Respekt vor der Überzeugung des anderen zeigen – Funder wusste selbst nur zu genau, was er damit meint. Schließlich war der gebürtige Grazer als Chefredakteur der christlich sozialen „Reichspost“ in die verbalen Auseinandersetzungen und in die ideologische Polarisierung der unterschiedlichen Lager allzu tief verstrickt. Nach Nazi-Terror und KZ-Erfahrung darf Funder als markantes Beispiel eines Geläuterten gelten.

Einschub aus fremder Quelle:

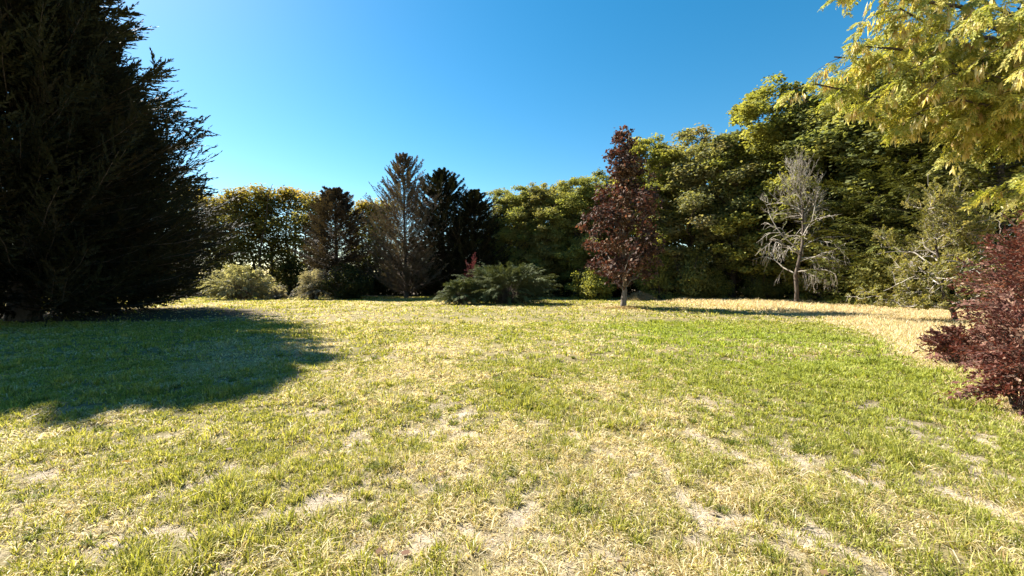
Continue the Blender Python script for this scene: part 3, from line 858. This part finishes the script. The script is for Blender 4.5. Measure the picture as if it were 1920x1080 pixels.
# understorey bushes in front of the woods
UG = 'green bushes at the foot of the woods'
ub = broadleaf('green_bush', 430, 4.0, 0.1, [(0, 1.6), (0.4, 2.0), (0.75, 1.5), (1, 0.5)], YEL, 70, 130, (0.17, 0.11), 0.07, (0.12, 0.2), 0.4, stems=3, lump=0.4)
ubs = [(1, 1108, 492, 38, 1.2, (1.3, 1.3, 1.1), 'bright rounded bush under the left side of the purple maple'),
       (0, 1238, 455, 37, 0.75, (0.9, 0.95, 0.9), 'upright green bush between the purple maple trunk and the woods'),
       (0, 1290, 462, 36.5, 1.0, (1.0, 1.05, 1.2), 'grey green bush at the wood edge just right of the upright green bush'),
       (0, 1338, 500, 36, 1.0, (0.8, 0.85, 0.8), 'low green bush at the wood edge midway between the maple and the bare pale tree'),
       (0, 1545, 455, 31, 1.0, (1.1, 1.1, 1.0), 'tall light green bush beside the bare pale tree trunk'),
       (0, 1610, 480, 29, 1.0, (0.9, 0.95, 0.9), 'green bush midway between the bare pale tree and the fruit tree'),
       (0, 1685, 420, 25, 0.9, (0.85, 0.85, 0.85), 'green bush behind the left branches of the half bare fruit tree'),
       (0, 1430, 500, 33.5, 1.1, (0.6, 0.65, 0.7), 'dark low bush left behind the drooping twigs of the bare pale tree')]
for fi, px, py, D, ws, colr, lab in ubs:
    place(ub, fi, px, py, D, ws, 4.1, lab, 'bush', UG, color=colr)

# the mass of the woods behind, and the undergrowth below the rows
rng = np.random.default_rng(77)
n = 1300
wx = rng.uniform(930, 2350, n); wD = rng.uniform(48, 58, n) - np.clip((wx - 1200) / 1000, 0, 1) * 22
wtop = np.interp(wx, [930, 1000, 1100, 1200, 1300, 1400, 1480, 1600, 1700, 2400], [375, 362, 345, 295, 265, 250, 195, 170, 110, 20])
wh = EYE + (HZ - wtop) / F * wD
cen = np.stack([X(wx, wD), wD, wh * rng.uniform(0.02, 0.95, n) ** 1.25], 1)
v, q, c = clump_leaves(rng, cen, rng.uniform(1.4, 2.4, n), 110, 0.42, 0.30, OAK, 0.8)
wm = build('woods', v, q, None, M_LEAF, c)
tag(wm, 'dense green woods behind the front trees', 'woods', kind='stuff')
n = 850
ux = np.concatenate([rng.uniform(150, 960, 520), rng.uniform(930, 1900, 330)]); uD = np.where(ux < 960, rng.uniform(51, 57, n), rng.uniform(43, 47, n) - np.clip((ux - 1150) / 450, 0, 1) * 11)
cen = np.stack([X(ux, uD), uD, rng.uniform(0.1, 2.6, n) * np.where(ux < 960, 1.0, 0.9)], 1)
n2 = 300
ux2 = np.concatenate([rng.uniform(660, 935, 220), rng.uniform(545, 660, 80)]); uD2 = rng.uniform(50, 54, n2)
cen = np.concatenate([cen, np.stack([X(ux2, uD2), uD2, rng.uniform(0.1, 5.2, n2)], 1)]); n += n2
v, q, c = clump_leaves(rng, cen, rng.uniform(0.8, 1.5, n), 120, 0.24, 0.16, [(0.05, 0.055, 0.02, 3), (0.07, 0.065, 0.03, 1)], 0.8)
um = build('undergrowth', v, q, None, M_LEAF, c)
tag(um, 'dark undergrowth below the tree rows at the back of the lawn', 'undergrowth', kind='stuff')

# ------------------------------------------------------------------ purple maple in the lawn
M_MAPLEBARK = bark_mat('maple_bark', (0.09, 0.07, 0.055), (0.24, 0.20, 0.165), 8)
mp = broadleaf('maple_tree', 501, 11.6, 1.6, [(0, 1.2), (0.12, 2.2), (0.4, 2.55), (0.6, 2.25), (0.74, 1.5), (0.86, 1.05), (1, 0.45)], MAPLE, 170, 62, (0.21, 0.16), 0.155, (0.07, 0.15), 0.15, mat=M_PURPLE,
               bark=M_MAPLEBARK, trunk_top=0.93, lump=0.6)
mp.location = (X(1168, 25), 25, 0)
tag(mp, 'purple brown leaved maple with a straight grey trunk on the lawn', 'tree')

# ------------------------------------------------------------------ bare pale tree
bt = bare_tree('bare_tree', 511, 9.7, [(26, 3.7), (7, 1.8), (6, 0.95)], 0.13, M_DEADBARK, trunk_bark=M_BARK, trunk_h=0.25, droop=1.1, spread=0.7, upr=1.7, tw=0.0065, tf=0.9,
               leaf=dict(share=0.07, n=4, sl=0.3, M=4, l=0.12, w=0.08, cols=YEL))
bt.location = (X(1494, 28.5), 28.5, 0)
tag(bt, 'leafless tree with a dark trunk and pale drooping twigs in the straw grass', 'tree')

# ------------------------------------------------------------------ half bare fruit tree
ft = bare_tree('fruit_tree', 521, 4.6, [(18, 2.7), (8, 1.4), (6, 0.6)], 0.075, M_DEADBARK, trunk_bark=M_BARK, trunk_h=0.08, droop=0.2, spread=1.3, upr=0.6, lean=(-0.12, 0), tw=0.005, zmin=0.7,
               leaf=dict(share=0.95, n=8, sl=0.25, M=6, l=0.09, w=0.052, cols=[(0.24, 0.22, 0.08, 3), (0.17, 0.17, 0.05, 3), (0.32, 0.27, 0.13, 1)]))
ft.location = (X(1795, 15.5), 15.5, 0)
tag(ft, 'small half bare fruit tree with grey branches leaning over the straw grass', 'tree')

# ------------------------------------------------------------------ purple bush at the right edge
PG = 'purple leaved bushes at the right edge of the lawn'
b1 = bush('purple_bush', 601, 2.9, [(0, 1.35), (0.3, 1.4), (0.6, 1.35), (0.85, 1.05), (1, 0.5)], 480, BERB, n_sh=16, sh_len=0.5, M=9, l=0.052, wd=0.034, stem_r=0.35, mat=M_PURPLE, u0=0.25, br=0.006, roll=1.6)
b1.location = (8.7, 6.0, 0)
tag(b1, 'tall dense purple leaved bush cut off by the frame edge beneath the podded branches', 'bush', PG)
b2 = bush('purple_bush', 602, 0.75, [(0, 0.95), (0.5, 0.8), (1, 0.3)], 110, BERB, n_sh=12, sh_len=0.3, M=8, l=0.05, wd=0.034, stem_r=0.3, mat=M_PURPLE, u0=0.25, br=0.005, roll=1.6)
b2.location = (8.75, 7.7, 0)
tag(b2, 'low purple leaved bush spreading on the straw grass below the fruit tree', 'bush', PG)
b3 = bush('purple_bush', 603, 1.45, [(0, 0.85), (0.5, 0.85), (1, 0.4)], 210, BERB, n_sh=12, sh_len=0.35, M=8, l=0.048, wd=0.032, stem_r=0.3, mat=M_PURPLE, u0=0.2, br=0.005, roll=1.6)
b3.location = (6.45, 4.85, 0)
tag(b3, 'lower purple leaved bush nearest the camera, in front of the tall one', 'bush', PG)

# ------------------------------------------------------------------ podded silk tree overhanging from the right
rng = np.random.default_rng(700)
alb = empty('podded_tree', (11.0, 6.6, 0))
A0 = np.array([11.0, 6.6, 0.0])


def pt(px, py, D): return np.array([X(px, D), D, H(py, D)]) - A0


TP = np.array([[[0, 0, -0.1], [0.05, 0.02, 1.2], [-0.1, 0.05, 2.6], [-0.25, 0.0, 4.0], [-0.2, 0.1, 5.6], [0.0, 0.1, 7.4], [0.2, 0.0, 9.0]]])
TR = np.array([[0.24, 0.19, 0.165, 0.14, 0.11, 0.07, 0.03]])
wood = [tubes(TP, TR, 10)]
ends = [(1560, 300 - 190, 6.6, 3.4, 0), (1525, 160, 6.8, 3.2, 0), (1600, 90, 6.4, 3.4, 0), (1680, 20, 6.2, 4.0, 0), (1650, 180, 6.6, 2.9, 0), (1715, 215, 6.3, 2.7, 0), (1775, 185, 5.8, 2.8, 0), (1720, 120, 6.0, 3.2, 0),
        (1800, 40, 5.6, 4.2, 0), (1780, 140, 5.7, 3.2, 0), (1860, 145, 5.6, 3.0, 0), (1860, 90, 5.4, 3.6, 0), (1745, -30, 6.5, 4.4, 0), (1900, 20, 5.3, 4.4, 0), (1600, -25, 6.3, 4.4, 0), (1915, 340, 5.3, 2.3, 0),
        (1950, 310, 5.2, 2.3, 0), (1690, 70, 6.9, 3.6, 0), (1750, 150, 6.8, 3.1, 0), (1820, 100, 6.6, 3.4, 0), (1650, 60, 7.2, 3.4, 0), (1900, 120, 6.4, 3.2, 0), (1980, 140, 5.6, 3.2, 0), (1990, 80, 5.8, 4.0, 0)]
E = np.array([pt(a, b_, d_) for a, b_, d_, _, _ in ends]); hz = np.array([e[3] for e in ends])
ST = np.stack([np.interp(hz, TP[0, :, 2], TP[0, :, k]) for k in range(3)], 1)
LP = curve(ST, E, 9, rng, 0.05, 0.018)
LR = 0.055 * np.linspace(1, 0.12, 9)[None] * np.ones((len(E), 1)) + 0.004
wood.append(tubes(LP, LR, 6))
# twigs along the limbs
nt_ = 20
uu = 0.38 + 0.62 * (np.arange(nt_)[None] + rng.uniform(0, 1, (len(E), nt_))) / nt_
f = uu * 8; i = np.minimum(f.astype(int), 7); fr = (f - i)[..., None]; bi = np.arange(len(E))[:, None]
o = (LP[bi, i] * (1 - fr) + LP[bi, i + 1] * fr).reshape(-1, 3); T = nrm(LP[bi, i + 1] - LP[bi, i]).reshape(-1, 3)
sd_ = nrm(np.cross(T, np.array([0, 0, 1.0]) + rng.normal(0, 0.4, T.shape))) * np.where(rng.uniform(0, 1, (len(T), 1)) < 0.5, 1, -1)
d = nrm(T * 0.8 + sd_ * 0.8 + rng.normal(0, 0.15, T.shape))
L = rng.uniform(0.22, 0.6, len(o))
TW = np.stack([o + d * (L * s)[:, None] + np.array([0, 0, -1]) * (L * s * s * 0.25)[:, None] for s in np.linspace(0, 1, 5)], 1)
wood.append(tubes(TW, 0.007 * np.linspace(1, 0.35, 5)[None] * np.ones((len(o), 1)), 4))
vt, qt = merge(wood)
build('trunk', vt, qt, None, M_BARK, None, alb, smooth=True)
# fronds: feathery leaves with paired leaflets hanging from the twigs
nf = 5
uu = rng.uniform(0.1, 1, (len(TW), nf)); f = uu * 4; i = np.minimum(f.astype(int), 3); fr = (f - i)[..., None]; bi = np.arange(len(TW))[:, None]
fo = (TW[bi, i] * (1 - fr) + TW[bi, i + 1] * fr).reshape(-1, 3)
ft_ = np.repeat(nrm(TW[:, -1] - TW[:, 0]), nf, axis=0)
fd = nrm(ft_ * 0.5 + rng.normal(0, 0.6, fo.shape) * np.array([1, 1, 0.4]) + np.array([0, 0, -0.35]))
FL = rng.uniform(0.16, 0.3, len(fo))
FP = np.stack([fo + fd * (FL * s)[:, None] + np.array([0, 0, -1]) * (FL * s * s * 0.35)[:, None] for s in np.linspace(0, 1, 5)], 1)
FCOL = [(0.40, 0.375, 0.085, 4), (0.28, 0.30, 0.06, 3), (0.55, 0.46, 0.13, 2), (0.17, 0.20, 0.048, 2.5)]
v, q, c, _ = sprays(FP, rng, 12, 0.11, 0.08, 7, 0.050, 0.019, FCOL, ang=1.1, roll=0.35, spread=0.9, taper=0.4, belly=0.5, droop=0.25)
build('fronds', v, q, None, M_FROND, c, alb)
# hanging seed pods
npd = 10000
k = rng.integers(0, len(TW), npd // 8).repeat(8)
u_ = (rng.uniform(0.3, 1, npd // 8).repeat(8) + rng.normal(0, 0.06, npd)).clip(0.2, 1)
po = TW[k, 0] * (1 - u_)[:, None] + TW[k, -1] * u_[:, None] + np.array([0, 0, -1]) * (0.03 + 0.10 * rng.uniform(0, 1, npd))[:, None]
pd_ = nrm(np.array([0, 0, -1.0]) + rng.normal(0, 0.22, (npd, 3)))
pl = rng.uniform(0.11, 0.19, npd)
v, q = leaves(po + pd_ * (pl * 0.5)[:, None], pd_, rng.normal(0, 1, (npd, 3)) * np.array([1, 1, 0.1]), pl, 0.033, 0.5)
build('pods', v, q, None, M_FROND, rep4(mixcol([(0.66, 0.56, 0.26, 3), (0.74, 0.66, 0.38, 2), (0.50, 0.34, 0.18, 0.8)], rng, npd, 0.1)), alb)
tag(alb, 'yellow green feathery tree with hanging pale pods reaching in from the upper frame edge', 'tree')

# ------------------------------------------------------------------ small dry things
rng = np.random.default_rng(800)


def heap(name, loc, rx, ry, hh, n, l, cols, label, cat):
    a = rng.uniform(0, 2 * math.pi, n); r = np.sqrt(rng.uniform(0, 1, n))
    x = rx * r * np.cos(a); y = ry * r * np.sin(a); z = hh * (1 - r ** 1.6) * rng.uniform(0.1, 1, n) + 0.02
    cc = np.stack([x, y, z], 1)
    d = nrm(rng.normal(0, 1, (n, 3)) * np.array([1, 1, 0.45]))
    v, q = leaves(cc, d, rng.normal(0, 1, (n, 3)), l * rng.uniform(0.5, 1.3, n), 0.02, 0.5)
    o = build(name, v, q, None, M_GRASS, rep4(mixcol(cols, rng, n, 0.15)))
    o.location = loc
    return tag(o, label, cat)


heap('hay_heap', (X(1200, 36), 36, 0), 1.6, 1.2, 0.85, 2600, 0.5, [(0.36, 0.29, 0.19, 3), (0.28, 0.21, 0.14, 2)], 'small grey heap of dry cut grass behind the maple trunk', 'heap')
heap('hay_ring', (X(1172, 24.8), 24.8, 0), 1.3, 0.9, 0.16, 1500, 0.22, [(0.38, 0.28, 0.14, 3), (0.25, 0.17, 0.09, 2)], 'ring of long dry grass round the foot of the maple trunk', 'dry grass')

n = 1500
xs = np.concatenate([rng.normal(7.0, 2.6, 350), rng.normal(8.0, 0.9, 450), rng.uniform(-6, 6, 120), rng.normal(-17, 5, 580)])
ys = np.concatenate([rng.normal(25, 1.8, 350), rng.normal(5.6, 1.2, 450), rng.uniform(2, 9, 120), rng.normal(18, 3.5, 580)])
ok = ys > 1.8; xs, ys = xs[ok], ys[ok]; n = len(xs)
pos = np.stack([xs, ys, gz(xs, ys) + rng.uniform(0.015, 0.05, n)], 1)
v, q = leaves(pos, rng.normal(0, 1, (n, 3)) * np.array([1, 1, 0.25]), np.array([0, 0, 1.0]) + rng.normal(0, 0.35, (n, 3)), rng.uniform(0.04, 0.09, n) * np.maximum(1, ys / 14), rng.uniform(0.03, 0.06, n) * np.maximum(1, ys / 14), 0.5)
fl = build('fallen_leaves', v, q, None, M_GRASS, rep4(mixcol([(0.16, 0.085, 0.05, 3), (0.25, 0.16, 0.08, 2), (0.10, 0.05, 0.035, 2)], rng, n, 0.2)))
tag(fl, 'brown fallen leaves scattered on the lawn under the trees', 'leaves', kind='stuff')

Diese Woche nun feiert also die „Furche“. Mit einer 48-seitigen Sonderausgabe und am Freitagabend bei einem Festakt im Kunsthistorischen Museum. Als Laudator wird der emeritierte Wiener Pastoraltheologe Paul M. Zulehner erwartet. Und auch Bundespräsident Heinz Fischer, Stammgast beim traditionellen „Furche“-Heurigen im Sommer, kommt aus der Hofburg und hält eine Rede. Wohl auch, um „Respekt vor der Überzeugung des anderen zu zeigen“. Womit sich der Kreis zu Funder schließt.